Ey
İnsanlar!
Sözümü iyi dinleyiniz! Bilmiyorum, bu seneden sonra sizinle burada belki
de bir daha hiç buluşamayacağım.
İnsanlar!
Bugünleriniz nasıl mukaddes bir gün ise, bu aylarınız nasıl mukaddes bir
ay ise, bu şehriniz (Mekke) nasıl mukaddes bir şehir ise, canlarınız,
mallarınız, namuslarınız da öyle mukaddestir, her türlü tecavüzden
korunmuştur.
Ashabım!
Yarın Rabbinize kavuşacaksınız ve bugünkü her hal ve hareketinizden
muhakkak sorulacaksınız. Sakın benden sonra eski sapıklıklara dönüp de
birbirinizin boynunu vurmayasınız.
Bu vasiyetimi burada bulunanlar, bulunmayanlara bildirsin! Olabilir ki
bildirilen kimse, burada bulunup doğrudan işitenden daha iyi anlayarak
muhafaza etmiş olur.
Ashabım!
Kimin yanında bir emanet varsa onu sahibine versin! Faizin her çeşidi
kaldırılmıştır, ayağımın altındadır. Lakin borcunuzun aslını vermeniz
gerekir. Ne zulmediniz, ne de zulme uğrayınız. Allah'ın emriyle faizcilik
artık yasaktır. Cahiliyeden kalma bu çirkin adetin her türlüsü ayağımın
altındadır. İlk kaldırdığım faiz de Abdülmüttalib'in oğlu (amcam) Abbas'ın
faizidir.
Ashabım!
Cahiliye devrinde güdülen kan davaları da tamamen kaldırılmıştır.

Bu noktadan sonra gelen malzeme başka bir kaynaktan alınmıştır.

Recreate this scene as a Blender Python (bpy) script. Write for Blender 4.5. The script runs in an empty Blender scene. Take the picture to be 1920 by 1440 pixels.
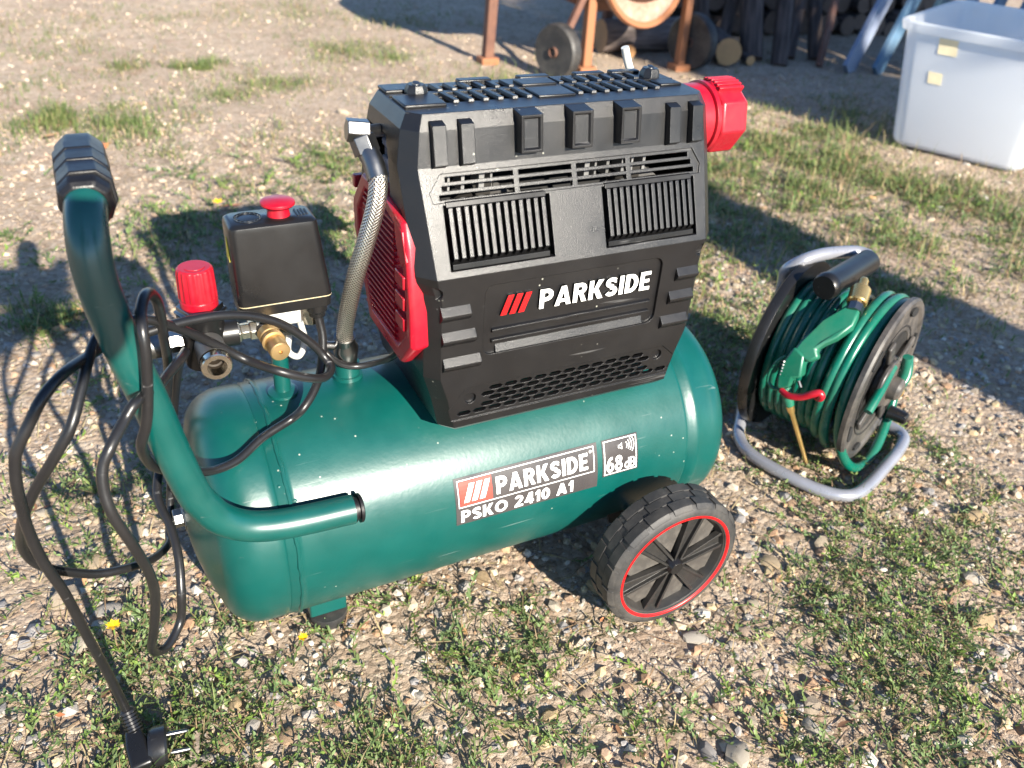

Kaldırdığım ilk kan davası Abdülmüttalib'in torunu (amcazadem) Rebia'nın
kan davasıdır.
İnsanlar!
Bugün şeytan, sizin şu topraklarınızda yeniden tesir ve hakimiyetini kurmak
gücünü ebedi surette kaybetmistir. Fakat siz, bu kaldırdığım şeyler
dışında, küçük gördüğünüz işlerde ona uyarsanız bu da onu memnun
edecektir. Dininizi korumak için bunlardan da sakınınız.
İnsanlar!
Kadınların haklarını gözetmenizi ve bu hususta Allah'tan korkmanızı tavsiye
ederim. Siz kadınları, Allah emaneti olarak aldınız; onların namuslarını ve
iffetlerini Allah adına söz vererek helal edindiniz. Sizin kadınlar üzerinde
hakkınız, onların da sizin üzerinde hakları vardır. Sizin kadınlar üzerindeki
hakkınız, onların aile yuvasını sizin hoşlanmadığınız hiçbir kimseye çiğnetmemeleridir.
Eğer razı olmadığınız herhangi bir kimseyi aile yuvanıza alırlarsa, onları
te'dib edebilirsiniz. Kadınların da sizin üzerinizdeki hakları, meşru bir
şekilde, her türlü yiyim ve giyimlerini temin etmenizdir.
Mü'minler!
Size bir emanet bırakıyorum ki ona sıkı sarıldıkça yolunuzu hiç
şaşırmazsınız. O emanet Allah'ın kitabı Kur'an'dır.
Mü'minler!
Sözümü iyi dinleyiniz ve iyi belleyiniz! Müslüman müslümanın
kardeşidir, böylece bütün müslümanlar kardeştir. Din kardeşinize ait
olan herhangi bir hakka tecavüz helal değildir. Meğer ki gönül hoşluğu
ile kendisi vermiş olsun.
Ashabım!
Kendinize de zulmetmeyiniz. Kendinizin de üzerinizde hakkı vardır.
İnsanlar!
Cenab-ı Hak her hak sahibine hakkını (Kur'an'da) vermiştir. Varise vasiyet
etmeye lüzum yoktur. Çocuk kimin döşeğinde doğmuşsa ona aittir. Zina eden
için mahrumiyet vardır. Babasından başkasına ait soy iddia eden soysuz,
yahut efendisinden başkasına intisaba kalkan nankör, Allah'ın gazabına,
meleklerin lanetine ve bütün müslümanların ilencine uğrasın! Cenab-ı
Hak, bu gibi insanların ne tövbelerini ne de şehadetlerini kabul eder.
İnsanlar!
Yarın beni sizden soracaklar, ne diyeceksiniz?
"-Allah'ın elçiliğini ifa ettin, vazifeni yerine getirdin, bize
vasiyet ve ögütte bulundun, diye şehadet ederiz" cevabini verdiler.
Bunun üzerine Hz.Muhammed (sav):
Şahit ol Ya Rab! Şahit ol Ya Rab! Şahit ol Ya Rab! dedi.